• [What is being asked] Print the lines of the listing below verbatim from its first line through the line bearing "COL = sc.collection". Any pictures are to be omitted.

• [Recorded data]

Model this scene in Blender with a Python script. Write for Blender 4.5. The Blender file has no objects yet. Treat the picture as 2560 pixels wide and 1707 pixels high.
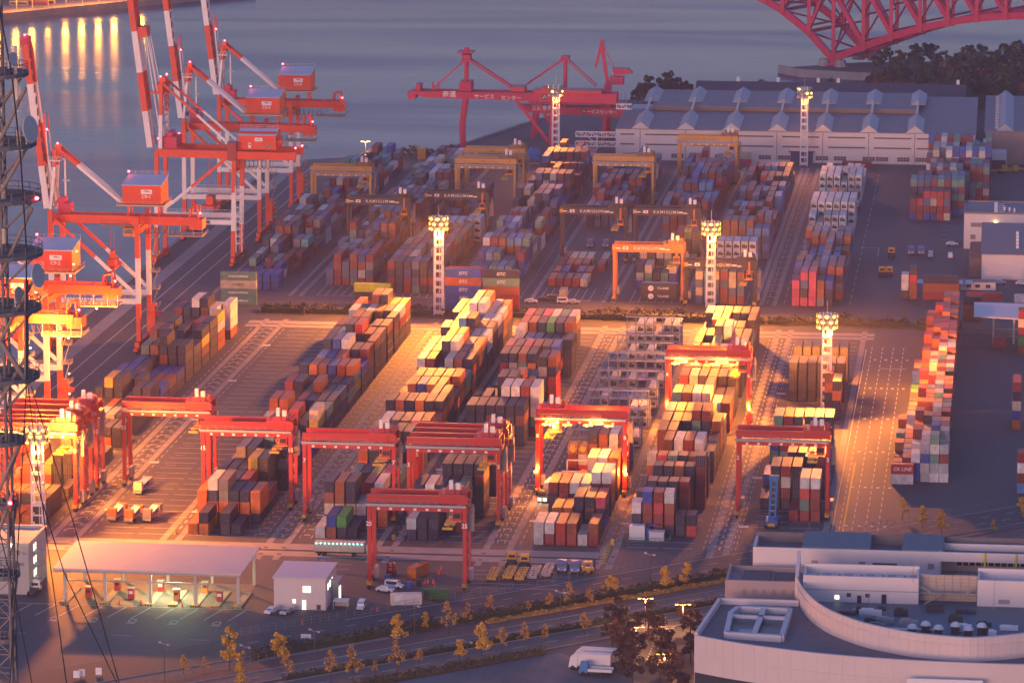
import bpy, math, random
from mathutils import Vector, Matrix
from mathutils.bvhtree import BVHTree
R = random.Random(7)
PI = math.pi
sc = bpy.context.scene
COL = sc.collection

# ------------------------------------------------------------------ camera geometry (used to read places off the survey photo)
F_PX, CX, CY, CAMH = 10300.0, 1280.0, 853.5, 247.0
TH = math.atan(1943.0 / F_PX)
YAW = math.atan(1258.0 / math.hypot(1943.0, F_PX))
_ct, _st, _cy, _sy = math.cos(TH), math.sin(TH), math.cos(YAW), math.sin(YAW)

def ray(px, py):
    x, y = (px - CX) / F_PX, -(py - CY) / F_PX
    return (_cy * x - _sy * _ct - _sy * _st * y, _sy * x + _cy * _ct + _cy * _st * y, -_st + _ct * y)

def G(px, py, z=0.0):
    """ground point (or point at height z) seen at a pixel of the 2560 px photo"""
    d = ray(px, py)
    t = (z - CAMH) / d[2]
    return Vector((d[0] * t, d[1] * t, z))

def GY(px, py, Y):
    d = ray(px, py)
    t = Y / d[1]
    return Vector((d[0] * t, Y, CAMH + d[2] * t))

# ------------------------------------------------------------------ mesh builder
class MB:
    def __init__(s):
        s.v, s.f, s.m = [], [], []

    def poly(s, pts, mi=0):
        n = len(s.v)
        s.v += [tuple(p) for p in pts]
        s.f.append(tuple(range(n, n + len(pts))))
        s.m.append(mi)

    def hexa(s, b, t, mi=0, cap=True):
        """closed loft of two rings with the same number of points (counter clockwise seen from above)"""
        n, k = len(s.v), len(b)
        s.v += [tuple(p) for p in b] + [tuple(p) for p in t]
        for i in range(k):
            j = (i + 1) % k
            s.f.append((n + i, n + j, n + k + j, n + k + i)); s.m.append(mi)
        if cap:
            s.f.append(tuple(n + k - 1 - i for i in range(k))); s.m.append(mi)
            s.f.append(tuple(n + k + i for i in range(k))); s.m.append(mi)

    def box(s, x0, x1, y0, y1, z0, z1, mi=0):
        s.hexa([(x0, y0, z0), (x1, y0, z0), (x1, y1, z0), (x0, y1, z0)],
               [(x0, y0, z1), (x1, y0, z1), (x1, y1, z1), (x0, y1, z1)], mi)

    def prism(s, pts, z0, z1, mi=0):
        s.hexa([(p[0], p[1], z0) for p in pts], [(p[0], p[1], z1) for p in pts], mi)

    def beam(s, a, b, w, h=None, mi=0, w2=None, h2=None):
        """box girder from a to b, w wide sideways and h deep"""
        a, b = Vector(a), Vector(b)
        h = w if h is None else h
        w2 = w if w2 is None else w2
        h2 = h if h2 is None else h2
        d = (b - a)
        if d.length < 1e-6:
            return
        d.normalize()
        up = Vector((0, 0, 1)) if abs(d.z) < 0.99 else Vector((0, 1, 0))
        x = d.cross(up).normalized()
        y = x.cross(d).normalized()
        r = []
        for p, ww, hh in ((a, w, h), (b, w2, h2)):
            r.append([p - x * ww / 2 - y * hh / 2, p + x * ww / 2 - y * hh / 2, p + x * ww / 2 + y * hh / 2, p - x * ww / 2 + y * hh / 2])
        s.hexa(r[0], r[1], mi)

    def bands(s, a, b, w, h, cuts, mis):
        """beam painted in bands: cuts are fractions, mis one material per band"""
        a, b = Vector(a), Vector(b)
        e = [0.0] + list(cuts) + [1.0]
        for i, mi in enumerate(mis):
            s.beam(a.lerp(b, e[i]), a.lerp(b, e[i + 1]), w, h, mi)

    def tube(s, a, b, r, n=8, mi=0, r2=None):
        a, b = Vector(a), Vector(b)
        r2 = r if r2 is None else r2
        d = (b - a).normalized()
        up = Vector((0, 0, 1)) if abs(d.z) < 0.95 else Vector((0, 1, 0))
        x = d.cross(up).normalized()
        y = x.cross(d)
        A = [a + (x * math.cos(2 * PI * i / n) + y * math.sin(2 * PI * i / n)) * r for i in range(n)]
        B = [b + (x * math.cos(2 * PI * i / n) + y * math.sin(2 * PI * i / n)) * r2 for i in range(n)]
        s.hexa(A, B, mi)

    def path(s, pts, r, n=6, mi=0):
        for p, q in zip(pts[:-1], pts[1:]):
            s.tube(p, q, r, n, mi)

    def rail(s, pts, h=1.1, r=0.05, mi=0, step=2.0):
        """handrail with posts along a path"""
        for a, b in zip(pts[:-1], pts[1:]):
            a, b = Vector(a), Vector(b)
            up = Vector((0, 0, h))
            s.beam(a + up, b + up, r, r, mi)
            s.beam(a + up * .5, b + up * .5, r * .8, r * .8, mi)
            n = max(1, int((b - a).length / step))
            for i in range(n + 1):
                p = a.lerp(b, i / n)
                s.beam(p, p + up, r, r, mi)

    def disc(s, c, r, axis='y', n=12, t=0.3, mi=0):
        c = Vector(c)
        d = {'x': Vector((1, 0, 0)), 'y': Vector((0, 1, 0)), 'z': Vector((0, 0, 1))}[axis]
        s.tube(c - d * t / 2, c + d * t / 2, r, n, mi)

    def ball(s, c, r, n=8, mi=0, sz=1.0):
        c = Vector(c)
        rings = []
        for i in range(1, n // 2):
            a = PI * i / (n // 2)
            rings.append([c + Vector((r * math.sin(a) * math.cos(2 * PI * j / n), r * math.sin(a) * math.sin(2 * PI * j / n), -r * sz * math.cos(a))) for j in range(n)])
        s.poly(list(reversed(rings[0])), mi)
        for A, B in zip(rings[:-1], rings[1:]):
            s.hexa(A, B, mi, cap=False)
        s.poly(rings[-1], mi)

    def add(s, o, M=None, mi=None):
        n = len(s.v)
        s.v += [tuple(M @ Vector(p)) for p in o.v] if M else o.v
        s.f += [tuple(i + n for i in f) for f in o.f]
        s.m += o.m if mi is None else [mi] * len(o.m)

    def mesh(s, name, mats, smooth=False):
        me = bpy.data.meshes.new(name)
        me.from_pydata(s.v, [], s.f)
        for m in (mats if isinstance(mats, (list, tuple)) else [mats]):
            me.materials.append(m)
        me.polygons.foreach_set('material_index', s.m)
        if smooth:
            me.polygons.foreach_set('use_smooth', [True] * len(s.f))
        me.update()
        return me

    def build(s, name, mats, parent=None, loc=None, smooth=False, rotz=0.0):
        o = bpy.data.objects.new(name, s.mesh(name, mats, smooth))
        COL.objects.link(o)
        if parent: o.parent = parent
        if loc: o.location = loc
        if rotz: o.rotation_euler.z = rotz
        return o

USED = {}
def tag(o, label, cat, group=None, kind=None):
    o['label'] = label
    o['category'] = cat
    if group: o['group'] = group
    if kind: o['kind'] = kind
    USED[label] = USED.get(label, 0) + 1
    return o

def structure(o):
    o['kind'] = 'structure'
    return o

def thing(name, label, cat, loc=(0, 0, 0), rotz=0.0, group=None):
    o = bpy.data.objects.new(name, None)
    COL.objects.link(o)
    o.location = loc
    o.rotation_euler.z = rotz
    o.empty_display_size = 0.5
    return tag(o, label, cat, group)

def dup(root, loc, rotz, label, group=None):
    def cp(o, par):
        c = o.copy()
        COL.objects.link(c)
        c.parent = par
        for ch in o.children: cp(ch, c)
        return c
    r = cp(root, None)
    r.location = loc
    r.rotation_euler.z = rotz
    r['label'] = label
    if group: r['group'] = group
    return r

_text = {}
def text_mb(s, size, mi=0, depth=0.0, shear=0.0, align='CENTER', bold=0.0, space=1.0):
    """lettering as a flat mesh in the XZ plane facing -Y, centred on the origin"""
    cu = bpy.data.curves.new('lettering', 'FONT')
    cu.body = s; cu.size = size; cu.align_x = align; cu.align_y = 'CENTER'
    cu.shear = shear; cu.offset = bold; cu.space_character = space
    cu.resolution_u = 2
    o = bpy.data.objects.new('lettering', cu)
    me = bpy.data.meshes.new_from_object(o)
    mb = MB()
    mb.v = [(v.co.x, 0.0, v.co.y) for v in me.vertices]
    mb.f = [tuple(p.vertices) for p in me.polygons]
    mb.m = [mi] * len(mb.f)
    bpy.data.objects.remove(o); bpy.data.curves.remove(cu); bpy.data.meshes.remove(me)
    return mb

def T(x, y, z): return Matrix.Translation((x, y, z))
def RZ(a): return Matrix.Rotation(a, 4, 'Z')
def RX(a): return Matrix.Rotation(a, 4, 'X')

# ------------------------------------------------------------------ materials
MATS = {}
def mat(name, col=(.5, .5, .5), rough=.6, metal=0.0, noise=0.0, nscale=.3, emit=None, estr=0.0, bump=0.0, stain=None, spec=None):
    if name in MATS: return MATS[name]
    m = bpy.data.materials.new(name); MATS[name] = m
    m.use_nodes = True
    nt = m.node_tree
    b = nt.nodes['Principled BSDF']
    b.inputs['Base Color'].default_value = (*col, 1)
    b.inputs['Roughness'].default_value = rough
    b.inputs['Metallic'].default_value = metal
    if spec is not None: b.inputs['Specular IOR Level'].default_value = spec
    if emit:
        b.inputs['Emission Color'].default_value = (*emit, 1)
        b.inputs['Emission Strength'].default_value = estr
    if noise or bump:
        geo = nt.nodes.new('ShaderNodeNewGeometry')
        n1 = nt.nodes.new('ShaderNodeTexNoise'); n1.inputs['Scale'].default_value = nscale
        n1.inputs['Detail'].default_value = 6; n1.inputs['Roughness'].default_value = .65
        nt.links.new(geo.outputs['Position'], n1.inputs['Vector'])
        if noise:
            r = nt.nodes.new('ShaderNodeMapRange')
            r.inputs['From Min'].default_value = .25; r.inputs['From Max'].default_value = .75
            r.inputs['To Min'].default_value = 1 - noise; r.inputs['To Max'].default_value = 1 + noise
            nt.links.new(n1.outputs['Fac'], r.inputs['Value'])
            mx = nt.nodes.new('ShaderNodeMix'); mx.data_type = 'RGBA'; mx.blend_type = 'MULTIPLY'
            mx.inputs['Factor'].default_value = 1
            mx.inputs[6].default_value = (*col, 1)
            nt.links.new(r.outputs['Result'], mx.inputs[7])
            nt.links.new(mx.outputs[2], b.inputs['Base Color'])
        if bump:
            bp = nt.nodes.new('ShaderNodeBump'); bp.inputs['Strength'].default_value = bump
            nt.links.new(n1.outputs['Fac'], bp.inputs['Height'])
            nt.links.new(bp.outputs['Normal'], b.inputs['Normal'])
    return m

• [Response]
Model this scene in Blender with a Python script. Write for Blender 4.5. The Blender file has no objects yet. Treat the picture as 2560 pixels wide and 1707 pixels high.
import bpy, math, random
from mathutils import Vector, Matrix
from mathutils.bvhtree import BVHTree
R = random.Random(7)
PI = math.pi
sc = bpy.context.scene
COL = sc.collection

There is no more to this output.